TO DO: Look for the line containing "What Blender Python" and the line containing "from mathutils import Vector, Matrix"; retype them and all lines between, exactly, and leave out the pictures.

DATASET ENTRIES:
[Start]
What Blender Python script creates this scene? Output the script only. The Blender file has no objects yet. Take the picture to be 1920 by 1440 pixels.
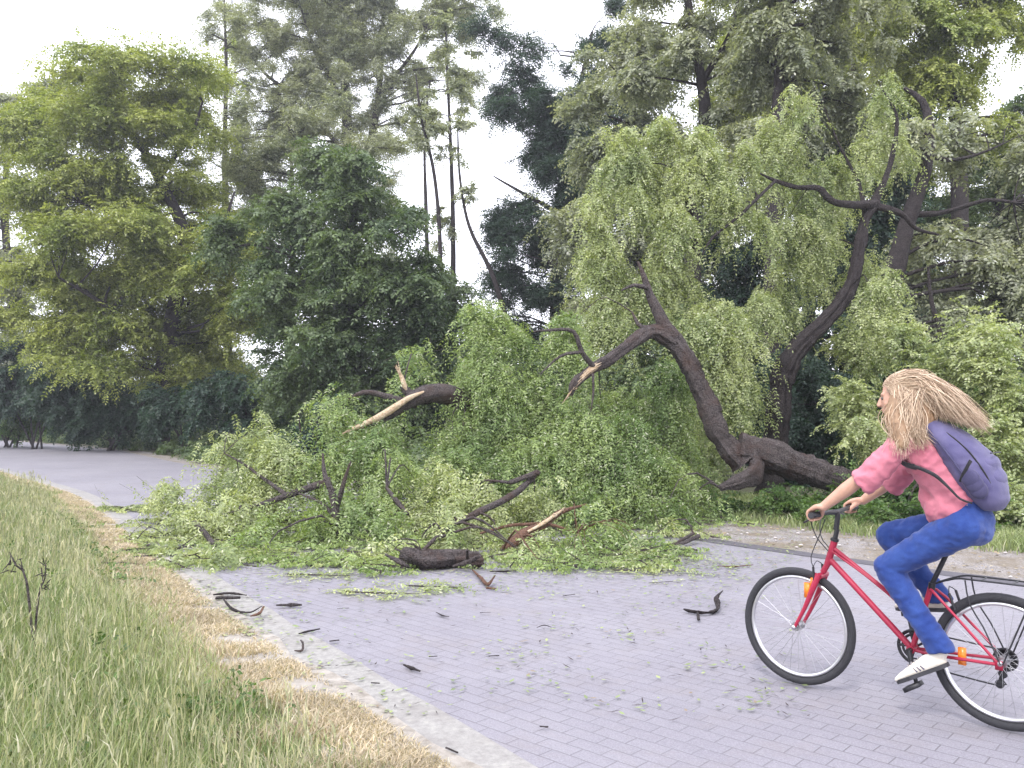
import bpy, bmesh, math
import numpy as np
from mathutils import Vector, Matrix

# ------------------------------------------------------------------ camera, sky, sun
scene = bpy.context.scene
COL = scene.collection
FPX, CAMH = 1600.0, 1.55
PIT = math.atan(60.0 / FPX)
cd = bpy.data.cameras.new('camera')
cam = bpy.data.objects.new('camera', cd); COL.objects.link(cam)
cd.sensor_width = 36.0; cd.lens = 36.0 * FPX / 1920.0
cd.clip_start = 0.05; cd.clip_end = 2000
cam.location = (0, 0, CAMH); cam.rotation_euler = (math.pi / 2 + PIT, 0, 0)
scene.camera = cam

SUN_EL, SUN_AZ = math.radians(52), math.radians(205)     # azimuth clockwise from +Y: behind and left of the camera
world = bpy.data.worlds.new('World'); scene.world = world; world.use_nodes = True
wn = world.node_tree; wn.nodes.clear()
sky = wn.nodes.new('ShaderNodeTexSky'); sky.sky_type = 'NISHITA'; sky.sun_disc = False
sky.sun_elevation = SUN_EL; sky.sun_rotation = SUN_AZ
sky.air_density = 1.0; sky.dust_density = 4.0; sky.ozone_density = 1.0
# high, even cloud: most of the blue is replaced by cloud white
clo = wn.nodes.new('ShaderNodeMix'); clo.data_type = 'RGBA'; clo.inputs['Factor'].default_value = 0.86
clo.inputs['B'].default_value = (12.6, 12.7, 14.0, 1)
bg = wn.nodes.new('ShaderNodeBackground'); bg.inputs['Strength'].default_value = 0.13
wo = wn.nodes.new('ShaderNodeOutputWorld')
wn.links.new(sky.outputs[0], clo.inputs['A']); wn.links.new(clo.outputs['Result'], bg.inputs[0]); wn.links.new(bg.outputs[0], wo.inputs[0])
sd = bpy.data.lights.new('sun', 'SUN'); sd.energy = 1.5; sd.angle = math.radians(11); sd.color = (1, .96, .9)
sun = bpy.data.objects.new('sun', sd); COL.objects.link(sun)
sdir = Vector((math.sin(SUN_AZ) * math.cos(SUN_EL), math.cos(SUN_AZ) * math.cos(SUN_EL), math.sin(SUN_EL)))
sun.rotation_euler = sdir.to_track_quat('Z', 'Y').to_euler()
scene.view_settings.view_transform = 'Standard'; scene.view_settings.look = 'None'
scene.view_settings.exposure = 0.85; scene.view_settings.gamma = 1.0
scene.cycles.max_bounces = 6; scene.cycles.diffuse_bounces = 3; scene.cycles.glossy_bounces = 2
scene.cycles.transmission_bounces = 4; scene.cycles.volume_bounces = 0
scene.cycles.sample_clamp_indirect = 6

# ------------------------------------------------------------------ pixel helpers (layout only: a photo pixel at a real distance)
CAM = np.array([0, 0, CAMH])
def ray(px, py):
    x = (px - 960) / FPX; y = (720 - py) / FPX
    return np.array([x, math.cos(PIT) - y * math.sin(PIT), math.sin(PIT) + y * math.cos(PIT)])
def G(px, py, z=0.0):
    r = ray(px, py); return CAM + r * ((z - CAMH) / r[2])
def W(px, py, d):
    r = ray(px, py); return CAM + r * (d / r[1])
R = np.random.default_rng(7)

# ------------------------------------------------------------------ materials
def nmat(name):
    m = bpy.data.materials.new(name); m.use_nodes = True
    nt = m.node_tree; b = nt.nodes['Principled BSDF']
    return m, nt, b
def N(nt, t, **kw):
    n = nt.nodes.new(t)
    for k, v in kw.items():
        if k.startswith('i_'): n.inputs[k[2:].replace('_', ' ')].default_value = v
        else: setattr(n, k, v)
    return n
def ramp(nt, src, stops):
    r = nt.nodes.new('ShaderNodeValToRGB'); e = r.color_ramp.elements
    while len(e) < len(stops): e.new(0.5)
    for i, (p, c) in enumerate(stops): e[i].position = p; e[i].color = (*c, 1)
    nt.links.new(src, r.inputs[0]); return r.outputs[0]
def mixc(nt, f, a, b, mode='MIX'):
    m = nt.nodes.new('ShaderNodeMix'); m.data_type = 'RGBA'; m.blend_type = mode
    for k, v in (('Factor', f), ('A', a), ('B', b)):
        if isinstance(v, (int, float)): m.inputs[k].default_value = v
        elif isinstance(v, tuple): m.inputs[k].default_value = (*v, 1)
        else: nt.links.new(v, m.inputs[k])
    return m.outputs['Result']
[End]
[Start]
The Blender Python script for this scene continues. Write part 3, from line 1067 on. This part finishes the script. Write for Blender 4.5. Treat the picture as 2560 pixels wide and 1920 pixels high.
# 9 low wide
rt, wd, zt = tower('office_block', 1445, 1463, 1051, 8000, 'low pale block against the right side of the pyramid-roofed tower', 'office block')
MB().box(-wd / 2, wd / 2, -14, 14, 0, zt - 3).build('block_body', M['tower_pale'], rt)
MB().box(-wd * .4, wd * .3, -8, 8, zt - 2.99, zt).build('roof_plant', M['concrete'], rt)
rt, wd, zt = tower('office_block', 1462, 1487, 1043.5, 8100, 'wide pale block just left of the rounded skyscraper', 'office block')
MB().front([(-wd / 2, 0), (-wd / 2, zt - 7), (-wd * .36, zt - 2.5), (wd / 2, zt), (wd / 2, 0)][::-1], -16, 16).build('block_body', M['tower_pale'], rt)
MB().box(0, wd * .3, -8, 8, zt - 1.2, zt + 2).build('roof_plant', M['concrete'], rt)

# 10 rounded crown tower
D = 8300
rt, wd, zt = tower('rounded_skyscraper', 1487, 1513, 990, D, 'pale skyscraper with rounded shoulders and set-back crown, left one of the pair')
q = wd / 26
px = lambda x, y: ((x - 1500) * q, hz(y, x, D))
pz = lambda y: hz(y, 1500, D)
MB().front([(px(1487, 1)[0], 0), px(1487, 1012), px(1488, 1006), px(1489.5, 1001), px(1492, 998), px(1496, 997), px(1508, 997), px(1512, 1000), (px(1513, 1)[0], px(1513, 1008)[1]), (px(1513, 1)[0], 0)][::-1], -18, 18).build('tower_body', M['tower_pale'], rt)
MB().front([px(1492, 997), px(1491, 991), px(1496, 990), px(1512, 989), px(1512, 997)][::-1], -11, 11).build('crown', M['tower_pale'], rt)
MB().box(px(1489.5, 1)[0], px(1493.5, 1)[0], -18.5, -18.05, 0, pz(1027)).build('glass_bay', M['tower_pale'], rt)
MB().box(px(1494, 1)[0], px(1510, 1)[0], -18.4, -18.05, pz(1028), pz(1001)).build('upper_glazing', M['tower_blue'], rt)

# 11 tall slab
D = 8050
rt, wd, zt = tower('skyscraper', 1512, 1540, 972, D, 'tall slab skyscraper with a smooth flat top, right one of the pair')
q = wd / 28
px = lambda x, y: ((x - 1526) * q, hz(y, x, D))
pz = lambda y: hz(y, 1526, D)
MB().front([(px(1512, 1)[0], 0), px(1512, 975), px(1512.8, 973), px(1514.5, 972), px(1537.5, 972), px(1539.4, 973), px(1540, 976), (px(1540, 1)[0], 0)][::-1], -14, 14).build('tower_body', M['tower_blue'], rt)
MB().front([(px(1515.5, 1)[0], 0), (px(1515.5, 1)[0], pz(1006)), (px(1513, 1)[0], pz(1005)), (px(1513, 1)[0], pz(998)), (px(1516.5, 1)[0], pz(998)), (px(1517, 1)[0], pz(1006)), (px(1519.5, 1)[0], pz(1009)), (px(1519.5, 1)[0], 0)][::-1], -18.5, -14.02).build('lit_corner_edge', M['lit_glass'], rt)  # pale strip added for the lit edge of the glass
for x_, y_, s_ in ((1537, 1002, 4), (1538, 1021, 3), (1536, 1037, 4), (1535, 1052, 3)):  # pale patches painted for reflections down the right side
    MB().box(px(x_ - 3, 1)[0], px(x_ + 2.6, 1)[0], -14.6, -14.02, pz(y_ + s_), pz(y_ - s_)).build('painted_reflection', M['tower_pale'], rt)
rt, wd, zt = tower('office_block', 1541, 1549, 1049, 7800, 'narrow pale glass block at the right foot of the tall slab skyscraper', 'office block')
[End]
RESULT OF THE TASK:
What Blender Python script creates this scene? Output the script only. The Blender file has no objects yet. Take the picture to be 1920 by 1440 pixels.
import bpy, bmesh, math
import numpy as np
from mathutils import Vector, Matrix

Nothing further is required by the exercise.